* **WORK TO BE COMPLETED**: Restate the data word for word and leave the images out.

* **ENTRIES SUPPLIED**:
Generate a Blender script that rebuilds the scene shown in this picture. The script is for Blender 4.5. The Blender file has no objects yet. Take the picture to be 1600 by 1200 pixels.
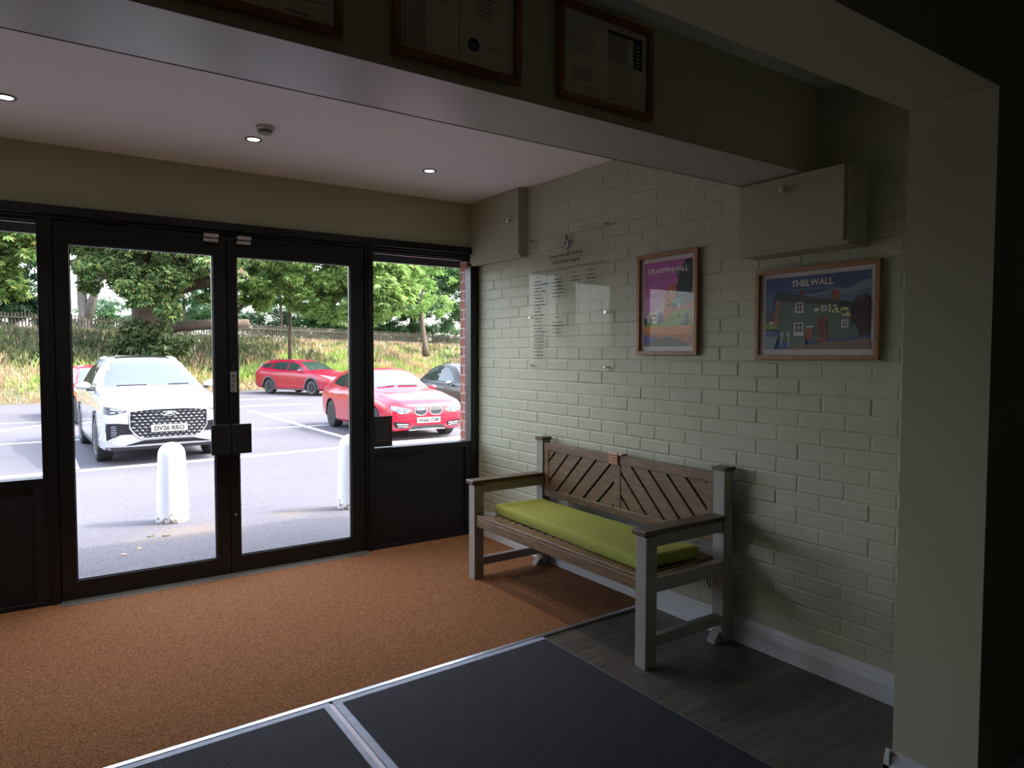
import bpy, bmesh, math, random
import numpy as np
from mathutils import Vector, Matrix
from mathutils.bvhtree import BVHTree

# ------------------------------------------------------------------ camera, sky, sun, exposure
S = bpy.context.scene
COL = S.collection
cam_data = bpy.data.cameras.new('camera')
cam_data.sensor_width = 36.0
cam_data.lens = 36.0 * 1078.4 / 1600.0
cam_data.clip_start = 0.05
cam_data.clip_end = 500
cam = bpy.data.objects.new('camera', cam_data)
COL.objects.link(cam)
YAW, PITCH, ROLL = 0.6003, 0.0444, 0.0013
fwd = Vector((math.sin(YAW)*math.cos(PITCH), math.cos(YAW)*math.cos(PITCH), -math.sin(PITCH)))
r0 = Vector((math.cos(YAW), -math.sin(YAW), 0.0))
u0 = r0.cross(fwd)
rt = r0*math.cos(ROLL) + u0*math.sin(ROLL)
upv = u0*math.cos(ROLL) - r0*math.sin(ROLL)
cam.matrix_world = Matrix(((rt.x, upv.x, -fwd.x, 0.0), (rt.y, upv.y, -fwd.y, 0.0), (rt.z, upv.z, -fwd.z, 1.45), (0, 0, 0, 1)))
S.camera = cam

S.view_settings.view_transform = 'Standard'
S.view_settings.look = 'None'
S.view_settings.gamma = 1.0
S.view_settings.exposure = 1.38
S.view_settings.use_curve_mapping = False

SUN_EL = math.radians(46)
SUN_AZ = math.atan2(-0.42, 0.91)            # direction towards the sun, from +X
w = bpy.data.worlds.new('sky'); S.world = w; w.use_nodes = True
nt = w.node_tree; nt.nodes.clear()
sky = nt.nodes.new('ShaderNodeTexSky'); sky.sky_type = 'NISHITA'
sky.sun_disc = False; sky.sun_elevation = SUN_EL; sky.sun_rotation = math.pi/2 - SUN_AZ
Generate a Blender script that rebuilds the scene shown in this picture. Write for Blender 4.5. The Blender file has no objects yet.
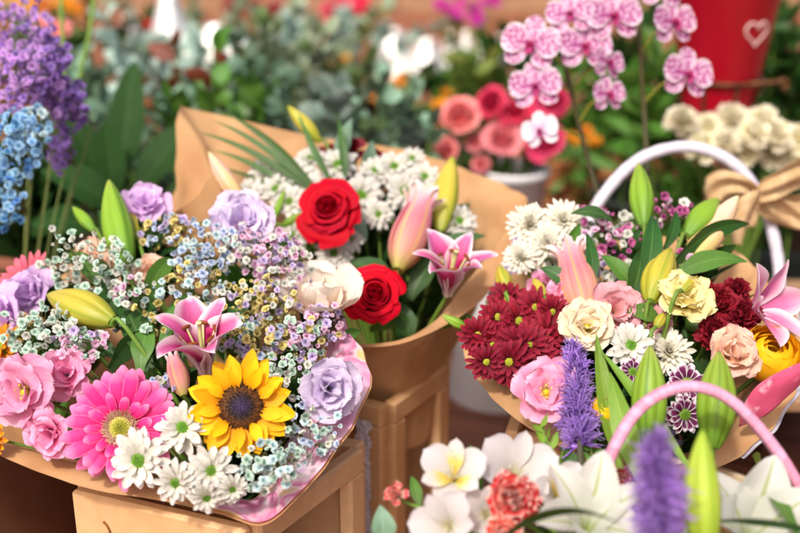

* **SOLUTION TO THIS PROBLEM**:
Generate a Blender script that rebuilds the scene shown in this picture. The script is for Blender 4.5. The Blender file has no objects yet. Take the picture to be 1600 by 1200 pixels.
import bpy, bmesh, math, random
import numpy as np
from mathutils import Vector, Matrix
from mathutils.bvhtree import BVHTree

# ------------------------------------------------------------------ camera, sky, sun, exposure
S = bpy.context.scene
COL = S.collection
cam_data = bpy.data.cameras.new('camera')
cam_data.sensor_width = 36.0
cam_data.lens = 36.0 * 1078.4 / 1600.0
cam_data.clip_start = 0.05
cam_data.clip_end = 500
cam = bpy.data.objects.new('camera', cam_data)
COL.objects.link(cam)
YAW, PITCH, ROLL = 0.6003, 0.0444, 0.0013
fwd = Vector((math.sin(YAW)*math.cos(PITCH), math.cos(YAW)*math.cos(PITCH), -math.sin(PITCH)))
r0 = Vector((math.cos(YAW), -math.sin(YAW), 0.0))
u0 = r0.cross(fwd)
rt = r0*math.cos(ROLL) + u0*math.sin(ROLL)
upv = u0*math.cos(ROLL) - r0*math.sin(ROLL)
cam.matrix_world = Matrix(((rt.x, upv.x, -fwd.x, 0.0), (rt.y, upv.y, -fwd.y, 0.0), (rt.z, upv.z, -fwd.z, 1.45), (0, 0, 0, 1)))
S.camera = cam

S.view_settings.view_transform = 'Standard'
S.view_settings.look = 'None'
S.view_settings.gamma = 1.0
S.view_settings.exposure = 1.38
S.view_settings.use_curve_mapping = False

SUN_EL = math.radians(46)
SUN_AZ = math.atan2(-0.42, 0.91)            # direction towards the sun, from +X
w = bpy.data.worlds.new('sky'); S.world = w; w.use_nodes = True
nt = w.node_tree; nt.nodes.clear()
sky = nt.nodes.new('ShaderNodeTexSky'); sky.sky_type = 'NISHITA'
sky.sun_disc = False; sky.sun_elevation = SUN_EL; sky.sun_rotation = math.pi/2 - SUN_AZ
Generate a Blender script that rebuilds the scene shown in this picture. Write for Blender 4.5. The Blender file has no objects yet.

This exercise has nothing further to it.